Yankees confiscate horses, mules

Published 10:30 pm Wednesday, August 5, 2009

By Staff
Lydia Grimes
Forgotten Trails
I am continuing the story of the Yankees coming near our area during the Civil War. It is a bit long, but I found it very interesting that many names from this area were in the write-up. I hope you enjoy it.
The Yankees passed through Dixie on the 22nd and shortly thereafter passed on their left, the home of Wiley Dixon and his family cemetery where his son, William H. Dixon, is buried. He was born April 8, 1829 and died Jan. 11, 1864, while in the service of the Confederate Army in the same camp near Mobile that Peter McGowin had died three weeks earlier.
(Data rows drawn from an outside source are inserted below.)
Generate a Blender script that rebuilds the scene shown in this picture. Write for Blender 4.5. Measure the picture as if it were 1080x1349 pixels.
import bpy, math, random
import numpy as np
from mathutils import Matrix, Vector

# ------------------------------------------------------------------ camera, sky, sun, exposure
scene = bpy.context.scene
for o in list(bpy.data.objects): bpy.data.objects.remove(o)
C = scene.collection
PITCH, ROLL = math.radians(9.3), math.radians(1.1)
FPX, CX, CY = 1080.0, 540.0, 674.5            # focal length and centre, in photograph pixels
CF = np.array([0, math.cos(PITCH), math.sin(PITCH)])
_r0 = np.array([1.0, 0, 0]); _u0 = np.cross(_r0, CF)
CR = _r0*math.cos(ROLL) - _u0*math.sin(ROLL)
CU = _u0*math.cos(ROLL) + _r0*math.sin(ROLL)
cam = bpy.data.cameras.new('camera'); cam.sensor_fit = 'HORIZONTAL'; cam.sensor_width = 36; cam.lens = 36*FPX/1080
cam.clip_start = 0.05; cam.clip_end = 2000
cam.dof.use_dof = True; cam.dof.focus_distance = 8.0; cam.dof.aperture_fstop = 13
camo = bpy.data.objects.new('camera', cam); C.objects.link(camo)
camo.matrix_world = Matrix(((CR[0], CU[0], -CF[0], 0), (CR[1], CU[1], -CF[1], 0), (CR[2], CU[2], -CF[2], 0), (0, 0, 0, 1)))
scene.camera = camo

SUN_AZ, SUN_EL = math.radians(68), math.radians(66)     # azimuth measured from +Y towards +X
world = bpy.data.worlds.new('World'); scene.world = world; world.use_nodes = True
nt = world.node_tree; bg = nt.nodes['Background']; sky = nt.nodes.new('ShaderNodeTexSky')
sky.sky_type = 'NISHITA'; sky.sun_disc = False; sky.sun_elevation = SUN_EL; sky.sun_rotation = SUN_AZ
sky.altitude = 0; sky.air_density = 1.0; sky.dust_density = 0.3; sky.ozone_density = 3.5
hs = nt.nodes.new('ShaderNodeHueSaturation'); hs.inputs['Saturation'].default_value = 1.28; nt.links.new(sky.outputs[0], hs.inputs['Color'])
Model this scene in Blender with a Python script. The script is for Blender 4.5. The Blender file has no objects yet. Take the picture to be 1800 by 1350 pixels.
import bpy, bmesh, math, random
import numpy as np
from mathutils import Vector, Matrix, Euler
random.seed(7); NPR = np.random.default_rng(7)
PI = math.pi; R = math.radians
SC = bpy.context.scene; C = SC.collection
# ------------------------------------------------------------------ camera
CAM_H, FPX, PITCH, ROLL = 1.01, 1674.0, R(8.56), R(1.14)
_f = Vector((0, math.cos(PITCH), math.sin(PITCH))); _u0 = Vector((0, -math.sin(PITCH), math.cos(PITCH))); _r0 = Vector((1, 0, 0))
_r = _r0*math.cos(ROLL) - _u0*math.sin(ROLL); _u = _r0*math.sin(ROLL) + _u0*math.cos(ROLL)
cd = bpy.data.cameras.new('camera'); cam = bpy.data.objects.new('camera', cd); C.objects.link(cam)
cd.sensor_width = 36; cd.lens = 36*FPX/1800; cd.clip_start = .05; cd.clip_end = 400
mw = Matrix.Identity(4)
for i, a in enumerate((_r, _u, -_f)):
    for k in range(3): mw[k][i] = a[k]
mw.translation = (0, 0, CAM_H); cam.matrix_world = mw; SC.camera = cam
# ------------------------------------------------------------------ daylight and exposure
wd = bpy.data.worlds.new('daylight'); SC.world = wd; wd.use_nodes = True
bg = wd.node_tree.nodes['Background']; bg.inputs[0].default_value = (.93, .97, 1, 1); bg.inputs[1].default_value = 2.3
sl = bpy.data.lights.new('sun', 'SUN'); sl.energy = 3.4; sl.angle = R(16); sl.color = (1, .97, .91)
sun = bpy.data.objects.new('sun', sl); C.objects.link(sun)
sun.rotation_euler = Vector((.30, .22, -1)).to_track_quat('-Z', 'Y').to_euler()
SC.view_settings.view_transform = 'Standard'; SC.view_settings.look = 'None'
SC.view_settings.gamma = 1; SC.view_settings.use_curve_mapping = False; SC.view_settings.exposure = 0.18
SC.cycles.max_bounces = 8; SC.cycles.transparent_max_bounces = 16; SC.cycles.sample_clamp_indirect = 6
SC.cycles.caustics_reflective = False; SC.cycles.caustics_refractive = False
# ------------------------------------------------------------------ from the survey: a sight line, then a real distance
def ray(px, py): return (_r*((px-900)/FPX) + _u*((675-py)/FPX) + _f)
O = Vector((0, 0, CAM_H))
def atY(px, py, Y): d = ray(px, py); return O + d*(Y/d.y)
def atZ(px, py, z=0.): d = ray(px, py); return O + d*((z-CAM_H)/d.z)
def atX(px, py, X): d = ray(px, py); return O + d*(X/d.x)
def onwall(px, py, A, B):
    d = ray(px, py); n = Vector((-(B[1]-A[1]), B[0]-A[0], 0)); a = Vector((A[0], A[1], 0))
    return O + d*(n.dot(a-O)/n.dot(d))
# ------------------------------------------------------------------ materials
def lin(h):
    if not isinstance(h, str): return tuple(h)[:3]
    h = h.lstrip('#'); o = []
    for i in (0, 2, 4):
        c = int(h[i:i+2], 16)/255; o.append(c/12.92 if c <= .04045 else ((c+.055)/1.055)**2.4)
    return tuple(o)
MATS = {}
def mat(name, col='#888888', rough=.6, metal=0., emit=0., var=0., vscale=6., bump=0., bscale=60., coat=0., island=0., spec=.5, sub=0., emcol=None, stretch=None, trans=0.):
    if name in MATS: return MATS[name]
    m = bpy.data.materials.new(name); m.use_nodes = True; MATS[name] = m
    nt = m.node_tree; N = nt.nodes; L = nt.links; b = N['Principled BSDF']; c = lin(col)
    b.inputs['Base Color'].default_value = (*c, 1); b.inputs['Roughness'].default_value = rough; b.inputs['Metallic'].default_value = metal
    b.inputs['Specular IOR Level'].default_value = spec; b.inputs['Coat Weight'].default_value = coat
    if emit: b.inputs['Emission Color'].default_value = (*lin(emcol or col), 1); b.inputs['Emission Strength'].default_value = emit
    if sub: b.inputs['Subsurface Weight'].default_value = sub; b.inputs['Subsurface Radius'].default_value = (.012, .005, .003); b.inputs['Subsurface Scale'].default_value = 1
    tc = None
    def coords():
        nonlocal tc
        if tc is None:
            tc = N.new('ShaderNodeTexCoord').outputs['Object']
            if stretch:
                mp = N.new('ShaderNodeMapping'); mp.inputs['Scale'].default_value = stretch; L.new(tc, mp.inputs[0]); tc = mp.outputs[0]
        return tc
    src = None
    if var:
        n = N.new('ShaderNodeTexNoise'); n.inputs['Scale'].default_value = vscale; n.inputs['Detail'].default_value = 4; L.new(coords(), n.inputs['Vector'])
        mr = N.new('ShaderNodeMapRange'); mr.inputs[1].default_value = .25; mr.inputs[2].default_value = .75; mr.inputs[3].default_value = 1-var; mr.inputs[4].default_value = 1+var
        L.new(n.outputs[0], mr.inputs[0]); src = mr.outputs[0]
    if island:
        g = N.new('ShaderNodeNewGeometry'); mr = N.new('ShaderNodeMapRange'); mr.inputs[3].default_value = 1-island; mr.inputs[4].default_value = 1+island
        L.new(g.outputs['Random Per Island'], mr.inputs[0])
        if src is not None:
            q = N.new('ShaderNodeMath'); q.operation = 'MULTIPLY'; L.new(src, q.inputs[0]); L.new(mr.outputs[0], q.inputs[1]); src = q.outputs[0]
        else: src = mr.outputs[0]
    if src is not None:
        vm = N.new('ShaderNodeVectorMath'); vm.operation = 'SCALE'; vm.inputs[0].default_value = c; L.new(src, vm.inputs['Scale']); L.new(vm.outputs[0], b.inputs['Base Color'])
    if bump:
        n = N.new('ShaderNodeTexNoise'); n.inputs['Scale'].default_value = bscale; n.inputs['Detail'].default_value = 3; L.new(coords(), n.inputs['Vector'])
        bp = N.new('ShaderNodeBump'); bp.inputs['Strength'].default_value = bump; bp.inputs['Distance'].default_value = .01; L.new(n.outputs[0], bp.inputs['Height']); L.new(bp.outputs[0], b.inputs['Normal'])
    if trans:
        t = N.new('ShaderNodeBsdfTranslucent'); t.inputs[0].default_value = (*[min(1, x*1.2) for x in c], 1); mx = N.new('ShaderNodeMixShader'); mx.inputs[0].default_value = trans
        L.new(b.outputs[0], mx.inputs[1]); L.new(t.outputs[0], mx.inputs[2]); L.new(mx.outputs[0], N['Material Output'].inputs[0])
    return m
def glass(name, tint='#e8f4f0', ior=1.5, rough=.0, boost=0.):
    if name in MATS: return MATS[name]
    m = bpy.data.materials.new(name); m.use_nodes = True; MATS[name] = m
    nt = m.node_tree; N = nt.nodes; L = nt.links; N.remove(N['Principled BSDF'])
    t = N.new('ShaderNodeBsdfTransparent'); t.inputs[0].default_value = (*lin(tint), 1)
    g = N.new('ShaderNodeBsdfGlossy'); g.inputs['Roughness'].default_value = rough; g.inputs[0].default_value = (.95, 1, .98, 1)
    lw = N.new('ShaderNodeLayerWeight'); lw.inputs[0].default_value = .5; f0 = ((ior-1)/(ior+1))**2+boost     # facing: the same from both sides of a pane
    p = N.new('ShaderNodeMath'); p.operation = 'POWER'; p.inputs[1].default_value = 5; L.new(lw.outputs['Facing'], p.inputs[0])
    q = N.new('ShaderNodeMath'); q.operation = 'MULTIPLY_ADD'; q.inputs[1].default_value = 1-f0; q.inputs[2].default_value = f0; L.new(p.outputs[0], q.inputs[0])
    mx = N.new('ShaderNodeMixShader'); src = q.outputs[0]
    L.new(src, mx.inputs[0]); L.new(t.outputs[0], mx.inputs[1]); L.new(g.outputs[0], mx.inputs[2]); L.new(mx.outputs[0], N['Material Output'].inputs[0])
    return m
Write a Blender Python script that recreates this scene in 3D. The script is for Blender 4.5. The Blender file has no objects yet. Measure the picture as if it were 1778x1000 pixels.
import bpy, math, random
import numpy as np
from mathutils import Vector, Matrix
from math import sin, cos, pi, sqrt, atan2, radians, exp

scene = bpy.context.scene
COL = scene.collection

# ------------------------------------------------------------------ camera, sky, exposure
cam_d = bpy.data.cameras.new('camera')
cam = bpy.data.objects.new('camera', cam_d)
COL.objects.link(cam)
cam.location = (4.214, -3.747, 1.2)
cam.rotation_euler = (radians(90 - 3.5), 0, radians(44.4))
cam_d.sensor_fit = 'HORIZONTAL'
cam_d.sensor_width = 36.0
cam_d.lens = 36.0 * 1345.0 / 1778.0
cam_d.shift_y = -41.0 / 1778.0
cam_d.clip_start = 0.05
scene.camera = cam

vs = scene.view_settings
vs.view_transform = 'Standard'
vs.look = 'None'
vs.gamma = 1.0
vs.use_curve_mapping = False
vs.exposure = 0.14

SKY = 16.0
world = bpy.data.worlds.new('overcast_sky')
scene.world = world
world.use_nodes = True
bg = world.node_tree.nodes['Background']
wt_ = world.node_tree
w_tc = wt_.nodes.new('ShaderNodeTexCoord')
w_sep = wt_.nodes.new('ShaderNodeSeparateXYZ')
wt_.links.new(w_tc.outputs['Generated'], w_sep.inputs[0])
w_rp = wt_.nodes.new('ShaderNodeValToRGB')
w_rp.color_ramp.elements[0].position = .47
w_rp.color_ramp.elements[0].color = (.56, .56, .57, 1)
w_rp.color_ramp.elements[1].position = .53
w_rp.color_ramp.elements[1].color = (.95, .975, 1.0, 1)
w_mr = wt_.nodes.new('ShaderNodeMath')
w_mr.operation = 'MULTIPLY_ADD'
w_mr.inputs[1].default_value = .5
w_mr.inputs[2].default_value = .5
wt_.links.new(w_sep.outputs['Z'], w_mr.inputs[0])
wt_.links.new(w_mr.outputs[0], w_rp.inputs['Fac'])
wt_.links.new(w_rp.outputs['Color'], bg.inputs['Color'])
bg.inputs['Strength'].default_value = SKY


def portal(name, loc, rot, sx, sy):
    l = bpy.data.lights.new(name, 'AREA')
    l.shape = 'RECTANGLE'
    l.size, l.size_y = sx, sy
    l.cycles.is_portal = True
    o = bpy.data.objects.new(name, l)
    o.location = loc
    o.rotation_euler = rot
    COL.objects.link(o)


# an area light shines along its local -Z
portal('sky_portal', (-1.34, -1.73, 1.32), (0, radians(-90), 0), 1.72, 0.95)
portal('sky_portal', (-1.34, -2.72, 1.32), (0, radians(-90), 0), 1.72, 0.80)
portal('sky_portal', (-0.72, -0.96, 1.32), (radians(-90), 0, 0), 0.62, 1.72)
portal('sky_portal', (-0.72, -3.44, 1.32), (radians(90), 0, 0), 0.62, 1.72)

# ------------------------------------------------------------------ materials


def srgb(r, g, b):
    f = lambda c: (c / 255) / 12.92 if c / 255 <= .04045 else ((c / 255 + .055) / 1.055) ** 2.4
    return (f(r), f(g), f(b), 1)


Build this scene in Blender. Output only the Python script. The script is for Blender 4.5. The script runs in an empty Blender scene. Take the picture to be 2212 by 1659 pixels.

His mother, Elsie May Dixon, went with Nancy McGowin in a wagon to the army camp where they died and brought their bodies back home for burial. It took them almost two weeks to make the trip. They took their own food with them, camping out at night and sleeping in the wagon going to Mobile and under it on the way back as the coffins were in the wagon.
After passing the Dixon place the raiders took a sharp turn in the road and within a short time arrived at the homestead of Isaac Hart on their left. They took what corn he had in his barn. He had a short notice that the Yankees were coming so he took most of the corn deep in the swamps and hid it. He took his livestock, goats, sheep, work animals and his wagons as far off the road as possible. The raiders emptied his potato banks, took all of his syrup and that is all he lost except the bucket he used to draw water from his well, which they took.
Mr. Hart was living in Florida on the Yellow River when the Florida Creek Indian War of 1837 broke out. He joined the army and served as a private in the West Florida Volunteers until the war scare blew over. He later moved into south Alabama and settled on the bounty land he received for serving in the army during this war.
Mr. Hart had four sons serving in the Confederate Army at this time. One of his sons, Allen Thomas, lived a short distance up the road from his father on the right side of the road. He was in the Confederate Army and his wife, on hearing the Yankees were coming, took what livestock she could gather and what cured meat she could carry and hid everything in the woods back of her house. As the raiders were well supplied with corn and potatoes, she only lost some chickens and pigs that she could not hide and a wagon they burned.
Another son, Reuben Sylvester, was in the Rebel Army and was captured Aug. 3, 1864, by the Yankees between Marietta and Atlanta, Ga., during the Battle of Atlanta. He was wounded in Marietta a short time before his capture.